Die Spielchen der Götter und Feen

Alexis Hall – Mortal Follies

Kleider lösen sich nicht einfach so in Luft auf! Einfach so vielleicht nicht, aber dass sie sich offenbar doch in Luft auflösen können, muss Miss Mitchelmore am eigenen Leib erfahren. Wobei sie ihren Zustand elegant mit unterbekleidet umschreibt. Aber ob un- oder unterbekleidet: Dank Lady Georgiana, die von allen nur der Duke of Annadale genannt wird, entkommt sie haarscharf einem Skandal. Auf der Suche nach dem Grund für die plötzliche Nichtexistenz ihres Kleides, kommt Miss Mitchelmore einem Fluch auf die Spur – und dem Verdacht, dass Lady Georgiana vielleicht etwas damit zu tun haben könnte. Schließlich behaupten die Gerüchte, dass die Lady eine Hexe sei. Allerdings wäre eine Hexe im Vergleich zu den alten Göttern noch harmlos.
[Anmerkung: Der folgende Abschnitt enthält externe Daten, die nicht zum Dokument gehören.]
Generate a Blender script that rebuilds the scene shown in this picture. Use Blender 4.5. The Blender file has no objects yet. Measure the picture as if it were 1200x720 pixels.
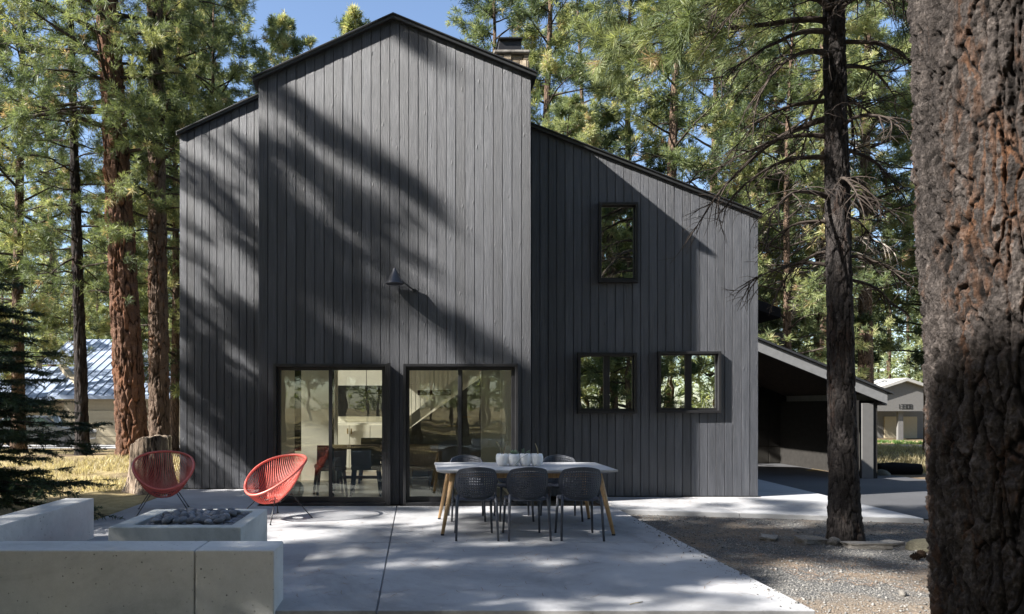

Es ist schon schwer in der adeligen Gesellschaft. Auf der einen Seite sind Anstand und Etikette überaus wichtig, auf der anderen Seite sind Klatsch und Tratsch die liebsten Wegbegleiter der feinen Damen und Herren. Kein Wunder, dass dieses Spannungsfeld einen Hofnarr aus dem Feenreich anzieht.

Erzähler Puck kennt man bereits als Unruhestifter und Oberons Hofnarr aus Shakespeares “Ein Sommernachtstraum”, wozu er den guten William nach eigener Aussage schließlich inspiriert hat. Seit 1596 (und auch schon davor) hat er nichts anderes gemacht, als Schabernack zu treiben, wobei sich der böse und mitunter auch derbe Humor deutlich in der Sprache von “Mortal Follies” zeigt. Alexis Hall setzt seinen Ich-Erzähler mit einem sehr verschmitzt-gerissenen Augenzwinkern in Szene, dass man beim Lesen selbst unwillkürlich lächeln muss. Puck kommentiert die Ereignisse auf seine ganz eigene leicht überheblich-spöttische Art und Weise (Feenwesen eben) und man hat eher den Eindruck, man bekäme eine Anekdote erzählt. Dabei reflektiert Puck sich immer wieder selber, wodurch man auf der einen Erzählebene etwas über Oberons Hofnarr erfährt und die eigentliche Geschichte rund um Miss Mitchelmore auf einer zweiten Metaebene erzählt wird. Da Puck aber durchgängig erzählt, gehen beide Ebenen laufend ineinander über.

Bereits die erste Szene, in der sich Miss Mitchelmores Kleid auf höchst mysteriöse Weise in Luft auflöst, ist voller tragischer und unfreiwilliger Komik. Dazu kommen Charaktere, die in ihren Eigenheiten so speziell sind, dass man ihre Überzeichnung sofort wahrnimmt. Aus eigener Erfahrung, weiß ich, wie viel Spaß es macht, humorvolle Texte zu übersetzen, gleichzeitig ist es aber auch eine Herausforderung den Witz dabei zu erhalten. Karen Gerwig ist genau dies wirklich sehr gelungen. Hinzu kommt eine spannende Handlung, die nur scheinbar oberflächlich ist und auf den zweiten Blick Tiefgang und Kritik zu bieten hat.

“Mortal Follies” wird seinem Titel, der sich wörtlich mit “Tödliche Torheiten” übersetzen lässt, mehr als nur gerecht. Ich hatte bislang noch keine von Alexis Halls Geschichten gelesen, allerdings weiß ich jetzt, was gemeint ist, wenn vom wunderbaren und komischen Humor des Autors die Rede ist.

Alexis Hall: Mortal Follies (Übersetzung von Karen Gerwig), 480 Seiten, Piper Verlag, 2024

ISBN 978-3-492-70678-0 (Klappenbroschur), 18 Euro

ISBN 978-3-492-60798-8 (eBook), 14,99 Euro

Das Buch wurde mir durch Netgalley vom Piper Verlag zur Verfügung gestellt. Vielen Dank dafür!